Mas hoje não é mais assim e aquele “mundo mais ideal que real” se estilhaçou. É fácil constatar isso observando os conflitos entre episcopados e entre episcopados e Santa Sé, mas sobretudo parece evidente a diversidade no viver o cristianismo dentro da mesma comunidade cristã.
Essa diferenciação é recente e é enfatizada pelas mídias sociais.
As situações são diferentes nas regiões onde a Igreja Católica está presente; mas na Itália podemos ler essas tendências sem fechá-las como se estivessem numa gaveta. Frequentemente estão presentes católicos incertos, oscilantes e, portanto, não seria correto ler essas tendências de diversidade não permeáveis entre si. Vamos dizer a verdade: alguns católicos ainda estão ligados à tradição, ao que viveram antes do Concílio.
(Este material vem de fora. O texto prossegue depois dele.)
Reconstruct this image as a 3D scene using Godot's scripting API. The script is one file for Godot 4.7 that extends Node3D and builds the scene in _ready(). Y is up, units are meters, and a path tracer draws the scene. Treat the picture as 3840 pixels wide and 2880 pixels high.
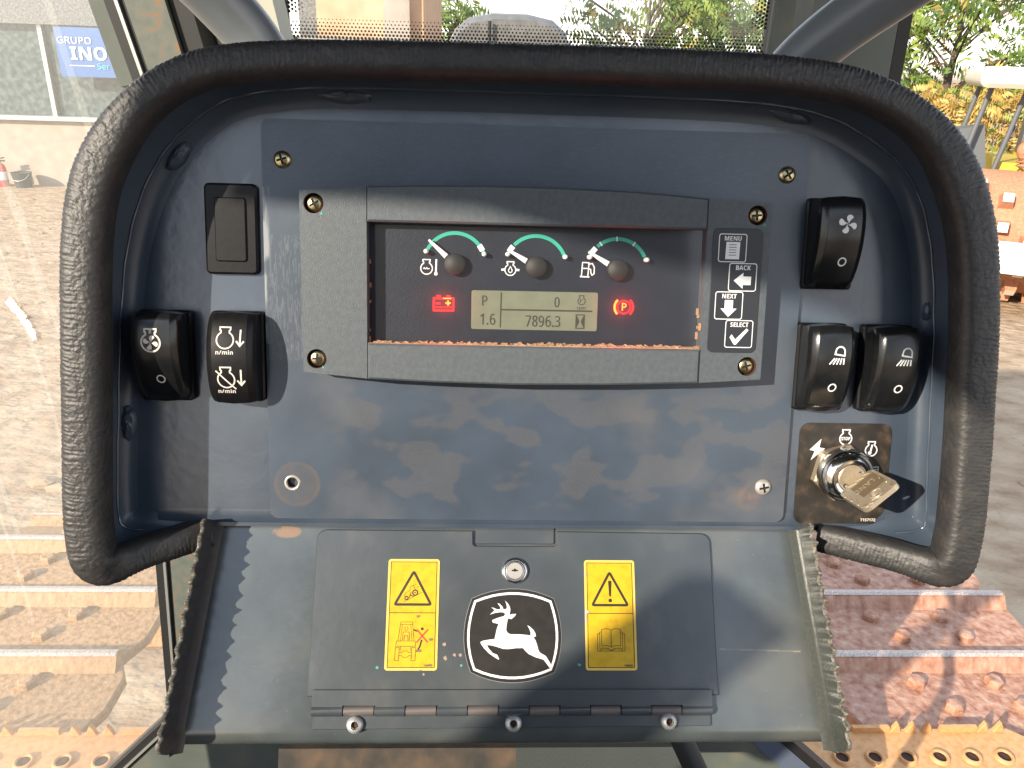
extends Node3D
# A bulldozer's dashboard seen from the driver's seat. Console pieces are given in millimetres in the frame of the
# dashboard face (u right, v up, n towards the driver) or of the slanted cover below it; the yard is in metres.

const RECLINE := 14.7
const SUN_TRAVEL := Vector3(0.916, -0.566, -0.885)
var M := {}
var face_frame := Transform3D(Basis(Vector3.RIGHT, -deg_to_rad(RECLINE)), Vector3(0, 2.24, 0))
var cover_frame := face_frame * Transform3D(Basis(Vector3.RIGHT, -deg_to_rad(22.0)), Vector3(0, -0.077, -0.010))
var rng := RandomNumberGenerator.new()
var taken := {}


# ---------------------------------------------------------------- mesh helpers
class Mesher:
	var st := SurfaceTool.new()
	var k := 1.0
	var o := Vector3.ZERO      # taken off every point (the thing's base)
	var uv0 := Vector2.ZERO
	var uvs := Vector2.ONE
	var tint := Color.WHITE
	var hmap = null            # height of a curved face that print lies on: f(x, y)
	var z := 0.0

	func _init(scale := 0.001, base := Vector3.ZERO, rounded := false):
		k = scale
		o = base
		st.begin(Mesh.PRIMITIVE_TRIANGLES)
		group(0 if rounded else -1)

	func group(g: int):
		st.set_smooth_group(g)

	func point(p: Vector3):
		st.set_color(tint)
		st.set_uv(Vector2((p.x - uv0.x) / uvs.x, (uv0.y - p.y) / uvs.y))
		st.add_vertex((p - o) * k)

	func tri(a: Vector3, b: Vector3, c: Vector3):   # anticlockwise seen from outside
		point(a); point(c); point(b)

	func quad(a: Vector3, b: Vector3, c: Vector3, d: Vector3):
		tri(a, b, c); tri(a, c, d)

	func box(c: Vector3, s: Vector3, b := Basis.IDENTITY):
		var h := s * 0.5
		var v := []
		for i in 8:
			v.append(c + b * Vector3(h.x * (1 if i & 1 else -1), h.y * (1 if i & 2 else -1), h.z * (1 if i & 4 else -1)))
		quad(v[4], v[5], v[7], v[6]); quad(v[1], v[0], v[2], v[3])
		quad(v[5], v[1], v[3], v[7]); quad(v[0], v[4], v[6], v[2])
		quad(v[6], v[7], v[3], v[2]); quad(v[0], v[1], v[5], v[4])

	func prism(poly: PackedVector2Array, z0: float, z1: float, bevel := 0.0, back := false):
		if Geometry2D.is_polygon_clockwise(poly):
			poly = poly.duplicate(); poly.reverse()
		var top := poly
		if bevel > 0.0:
			top = inset(poly, bevel)
		var n := poly.size()
		var zb := z1 - bevel
		for i in n:
			var j := (i + 1) % n
			var a := poly[i]
			var b := poly[j]
			if k < 0.5 and a.distance_to(b) < 0.02 and bevel == 0.0: continue
			quad(Vector3(a.x, a.y, z0), Vector3(b.x, b.y, z0), Vector3(b.x, b.y, zb), Vector3(a.x, a.y, zb))
			if bevel > 0.0:
				var c := top[i]
				var d := top[j]
				quad(Vector3(a.x, a.y, zb), Vector3(b.x, b.y, zb), Vector3(d.x, d.y, z1), Vector3(c.x, c.y, z1))
		flat(top, z1)
		if back:
			var idx := Geometry2D.triangulate_polygon(poly)
			for i in range(0, idx.size(), 3):
				var p := [poly[idx[i]], poly[idx[i + 1]], poly[idx[i + 2]]]
				if (p[1] - p[0]).cross(p[2] - p[0]) > 0: p.reverse()
				tri(Vector3(p[0].x, p[0].y, z0), Vector3(p[1].x, p[1].y, z0), Vector3(p[2].x, p[2].y, z0))

	func flat(poly: PackedVector2Array, zz: float):
		var idx := Geometry2D.triangulate_polygon(poly)
		if idx.is_empty(): push_warning("a polygon that cannot be cut up")
		for i in range(0, idx.size(), 3):
			var p := [poly[idx[i]], poly[idx[i + 1]], poly[idx[i + 2]]]
			if (p[1] - p[0]).cross(p[2] - p[0]) < 0: p.reverse()
			tri(Vector3(p[0].x, p[0].y, zz), Vector3(p[1].x, p[1].y, zz), Vector3(p[2].x, p[2].y, zz))

	static func inset(poly: PackedVector2Array, d: float) -> PackedVector2Array:
		var out := PackedVector2Array()
		var n := poly.size()
		for i in n:
			var a := (poly[i] - poly[(i + n - 1) % n]).normalized()
			var b := (poly[(i + 1) % n] - poly[i]).normalized()
			var na := Vector2(-a.y, a.x)
			var nb := Vector2(-b.y, b.x)
			var m := na + nb
			if m.length() < 0.05:
				out.append(poly[i] + na * d)
			else:
				m = m.normalized()
				out.append(poly[i] + m * d / maxf(0.4, m.dot(na)))
		return out

	func lathe(c: Vector3, profile: Array, segs := 24, b := Basis.IDENTITY, a0 := 0.0):   # profile: (radius, height) from the foot up
		for i in segs:
			var t0 := a0 + TAU * i / segs
			var t1 := a0 + TAU * (i + 1) / segs
			for j in profile.size() - 1:
				var p: Vector2 = profile[j]
				var q: Vector2 = profile[j + 1]
				var v0 := c + b * Vector3(cos(t0) * p.x, sin(t0) * p.x, p.y)
				var v1 := c + b * Vector3(cos(t1) * p.x, sin(t1) * p.x, p.y)
				var v2 := c + b * Vector3(cos(t1) * q.x, sin(t1) * q.x, q.y)
				var v3 := c + b * Vector3(cos(t0) * q.x, sin(t0) * q.x, q.y)
				if p.x > 0.0001: tri(v0, v1, v2)
				if q.x > 0.0001: tri(v0, v2, v3)

	func tube(path: Array, radius: float, segs := 16, cap := false):
		var side := Vector3.ZERO
		var rings := []
		for i in path.size():
			var t: Vector3 = (path[mini(i + 1, path.size() - 1)] - path[maxi(i - 1, 0)]).normalized()
			if side == Vector3.ZERO:
				side = t.cross(Vector3.UP if absf(t.y) < 0.9 else Vector3.RIGHT).normalized()
			side = (side - t * side.dot(t)).normalized()
			var up := side.cross(t)
			var ring := []
			for s in segs:
				var a := TAU * s / segs
				ring.append(path[i] + (side * cos(a) + up * sin(a)) * radius)
			rings.append(ring)
		for i in rings.size() - 1:
			for s in segs:
				var s1 := (s + 1) % segs
				quad(rings[i][s], rings[i][s1], rings[i + 1][s1], rings[i + 1][s])
		if cap:
			group(-1)
			for s in range(1, segs - 1):
				tri(rings[0][0], rings[0][s + 1], rings[0][s])
				tri(rings[-1][0], rings[-1][s], rings[-1][s + 1])

	# ---- print: thin flat marks on a face
	func at(p: Vector2) -> Vector3:
		return Vector3(p.x, p.y, (hmap.call(p.x, p.y) if hmap else 0.0) + z)

	func stroke(pts: Array, w: float, closed := false):
		var n := pts.size()
		var l := []
		var r := []
		for i in n:
			var p: Vector2 = pts[i]
			var a: Vector2 = (p - pts[(i + n - 1) % n]) if (i > 0 or closed) else (pts[1] - p)
			var b: Vector2 = (pts[(i + 1) % n] - p) if (i < n - 1 or closed) else a
			a = a.normalized(); b = b.normalized()
			var m := (Vector2(-a.y, a.x) + Vector2(-b.y, b.x))
			if m.length() < 0.3: m = Vector2(-a.y, a.x)
			m = m.normalized()
			var e := w * 0.5 / maxf(0.5, m.dot(Vector2(-a.y, a.x)))
			l.append(p + m * e); r.append(p - m * e)
		for i in (n if closed else n - 1):
			var j := (i + 1) % n
			var steps := maxi(1, int((pts[j] - pts[i]).length() / 2.0)) if hmap else 1
			for s in steps:
				var f0 := float(s) / steps
				var f1 := float(s + 1) / steps
				quad(at(r[i].lerp(r[j], f0)), at(r[i].lerp(r[j], f1)), at(l[i].lerp(l[j], f1)), at(l[i].lerp(l[j], f0)))

	func fill(pts: Array):
		var poly := PackedVector2Array(pts)
		var idx := Geometry2D.triangulate_polygon(poly)
		if idx.is_empty(): push_warning("a mark that cannot be cut up")
		for i in range(0, idx.size(), 3):
			var p := [poly[idx[i]], poly[idx[i + 1]], poly[idx[i + 2]]]
			if (p[1] - p[0]).cross(p[2] - p[0]) < 0: p.reverse()
			tri(at(p[0]), at(p[1]), at(p[2]))

	static func arc(c: Vector2, r: float, a0: float, a1: float, n := 24) -> Array:
		var out := []
		for i in n + 1:
			var a := deg_to_rad(lerpf(a0, a1, float(i) / n))
			out.append(c + Vector2(cos(a), sin(a)) * r)
		return out

	func ring(c: Vector2, r: float, w: float, n := 24):
		var p := arc(c, r, 0, 360, n)
		p.pop_back()
		stroke(p, w, true)

	func disc(c: Vector2, r: float, n := 20):
		var p := arc(c, r, 0, 360, n)
		p.pop_back()
		fill(p)

	func done() -> ArrayMesh:
		st.generate_normals()
		return st.commit()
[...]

Sobre eles ainda está presente o legado pós-tridentino onde a fé era vivida sob a hegemonia do dogma e o jugo da lei. Para eles o cristianismo continua sendo uma obediência e uma observância de leis e preceitos, e Deus é principalmente um Deus de justiça que só pode ser misericordioso quando vê o arrependimento daqueles que cometem erros. Primeiro a verdade deve ser afirmada, depois o amor.
Note-se bem que se na Itália essa presença, que só pratica a liturgia pré-conciliar, é minoritária e envolve poucos jovens, na França e nos EUA é uma minoria que chega a 30-40% com muitos jovens.
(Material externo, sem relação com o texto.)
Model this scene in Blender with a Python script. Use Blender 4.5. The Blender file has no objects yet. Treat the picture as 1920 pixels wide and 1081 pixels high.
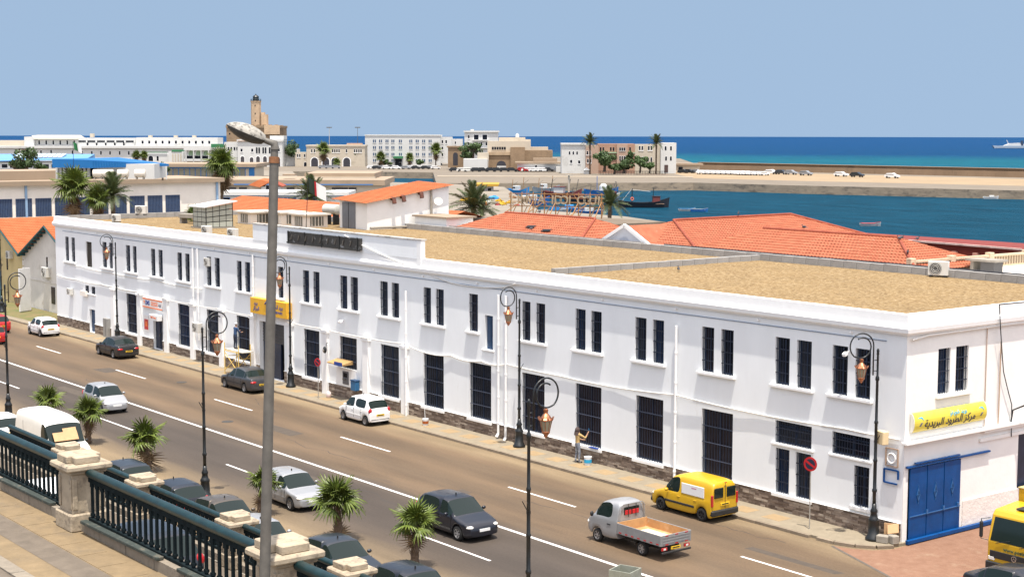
import bpy, bmesh, math, random
from mathutils import Vector, Matrix
random.seed(7)
R = math.radians
SC = bpy.context.scene
COL = SC.collection

# ------------------------------------------------------------------ camera, sky, sun, exposure
FPX, PCX, PCY, CAMH = 2900.0, 960.0, 540.5, 16.5          # focal length and centre in photo pixels, eye height
CAM = Vector((38.71, -49.71, CAMH))
_psi, _pit, _rol = R(37.642), R(5.75), R(0.10)
_fw = Vector((-math.cos(_psi), math.sin(_psi), 0)); _rt = Vector((math.sin(_psi), math.cos(_psi), 0)); _up = Vector((0, 0, 1))
_F = _fw * math.cos(_pit) - _up * math.sin(_pit)
_U0 = _up * math.cos(_pit) + _fw * math.sin(_pit)
_R2 = _rt * math.cos(_rol) + _U0 * math.sin(_rol)
_U2 = _U0 * math.cos(_rol) - _rt * math.sin(_rol)
cd = bpy.data.cameras.new('camera'); cam = bpy.data.objects.new('camera', cd); COL.objects.link(cam)
cd.sensor_width = 36; cd.lens = FPX / 1920 * 36; cd.clip_start = 0.5; cd.clip_end = 20000
cam.matrix_world = Matrix(((_R2.x, _U2.x, -_F.x, CAM.x), (_R2.y, _U2.y, -_F.y, CAM.y), (_R2.z, _U2.z, -_F.z, CAM.z), (0, 0, 0, 1)))
SC.camera = cam

SUNV = Vector((0.22, -0.108, 1.0)).normalized()
sel = math.asin(SUNV.z)
wd = bpy.data.worlds.new('World'); SC.world = wd; wd.use_nodes = True
nt = wd.node_tree; nt.nodes.clear()
sky = nt.nodes.new('ShaderNodeTexSky'); sky.sky_type = 'NISHITA'; sky.sun_disc = False
sky.sun_elevation = sel; sky.sun_rotation = math.atan2(SUNV.x, SUNV.y)
sky.altitude = 0; sky.air_density = 1.0; sky.dust_density = 1.35; sky.ozone_density = 1.5
bg = nt.nodes.new('ShaderNodeBackground'); bg.inputs['Strength'].default_value = 0.110
wo = nt.nodes.new('ShaderNodeOutputWorld')
tcw = nt.nodes.new('ShaderNodeTexCoord'); mpw = nt.nodes.new('ShaderNodeMapping'); mpw.vector_type = 'POINT'
mpw.inputs['Location'].default_value = (0, 0, .60); mpw.inputs['Scale'].default_value = (1, 1, .60)     # sea air: the clear blue reaches down to the horizon
nt.links.new(tcw.outputs['Generated'], mpw.inputs[0]); nt.links.new(mpw.outputs[0], sky.inputs[0])
hsw = nt.nodes.new('ShaderNodeHueSaturation'); hsw.inputs['Hue'].default_value = .482; hsw.inputs['Saturation'].default_value = .77; hsw.inputs['Value'].default_value = .94   # hazy maritime blue
nt.links.new(sky.outputs[0], hsw.inputs['Color']); nt.links.new(hsw.outputs[0], bg.inputs[0]); nt.links.new(bg.outputs[0], wo.inputs[0])
sl = bpy.data.lights.new('sun', 'SUN'); sl.energy = 3.25; sl.angle = R(0.53); sl.color = (1.0, 0.935, 0.84)
sun = bpy.data.objects.new('sun', sl); COL.objects.link(sun); sun.location = (0, 0, 60)
sun.rotation_euler = SUNV.to_track_quat('Z', 'Y').to_euler()
vs = SC.view_settings
SC.display_settings.display_device = 'sRGB'
vs.view_transform = 'Standard'; vs.look = 'None'; vs.gamma = 1.0; vs.use_curve_mapping = False
vs.exposure = 1.12
SC.cycles.max_bounces = 8; SC.cycles.use_denoising = True

# ------------------------------------------------------------------ measuring: a photo pixel seen on a plane of the place
def ray(u, v): return _R2 * ((u - PCX) / FPX) - _U2 * ((v - PCY) / FPX) + _F
def G(u, v, z=0.0): d = ray(u, v); return CAM + d * ((z - CAM.z) / d.z)
def W(u, v, y=0.0): d = ray(u, v); return CAM + d * ((y - CAM.y) / d.y)
def XP(u, v, x=0.0): d = ray(u, v); return CAM + d * ((x - CAM.x) / d.x)
def PX(u, v, D): d = ray(u, v); return CAM + d * (D / d.dot(_fw))      # at horizontal distance D in front of the eye

# ------------------------------------------------------------------ objects
def tag(o, label=None, cat=None, group=None, kind=None):
    if label: o['label'] = label
    if cat: o['category'] = cat
    if group: o['group'] = group
    if kind: o['kind'] = kind
    return o
def empty(name, loc=(0, 0, 0), rz=0.0, label=None, cat=None, group=None, parent=None):
    o = bpy.data.objects.new(name, None); COL.objects.link(o); o.location = loc; o.rotation_euler = (0, 0, rz)
    o.empty_display_size = 0.2
    if parent: o.parent = parent
    return tag(o, label, cat, group)
def link(name, me, parent=None, loc=None, rot=None, scale=None):
    o = bpy.data.objects.new(name, me); COL.objects.link(o)
    if parent: o.parent = parent
    if loc is not None: o.location = loc
    if rot is not None: o.rotation_euler = rot
    if scale is not None: o.scale = scale
    return o
def copy_tree(o, parent=None):
    c = o.copy(); COL.objects.link(c); c.parent = parent
    for ch in list(o.children): copy_tree(ch, c)
    return c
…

Além disso, existe, mesmo que desgastada e inerte, uma parcela de católicos decepcionados pelo pós-Concílio que tem dificuldade de acreditar na novidade do Papa Francisco. São aqueles católicos engajados no voluntariado, no sinal de caridade. Mais ex-militantes do que militantes. Mas frequentam a Igreja, estão presentes na liturgia e mantêm viva a identidade católica.
E finalmente existem as pessoas, o povo de Deus, cristãos comuns que não falam de Igreja ou de religião, mas são crentes, praticam o bem sem rótulos nem ostentação, são pais, mães e filhos de famílias que lutam para viver o sensus fidei, são a multidão que Jesus amava porque o seguia tendo esperança apenas nele. São a maioria do povo de Deus, amam o Papa Francisco e o veem como um profeta que torna o Evangelho uma boa notícia para os pobres, para aqueles que não contam nada.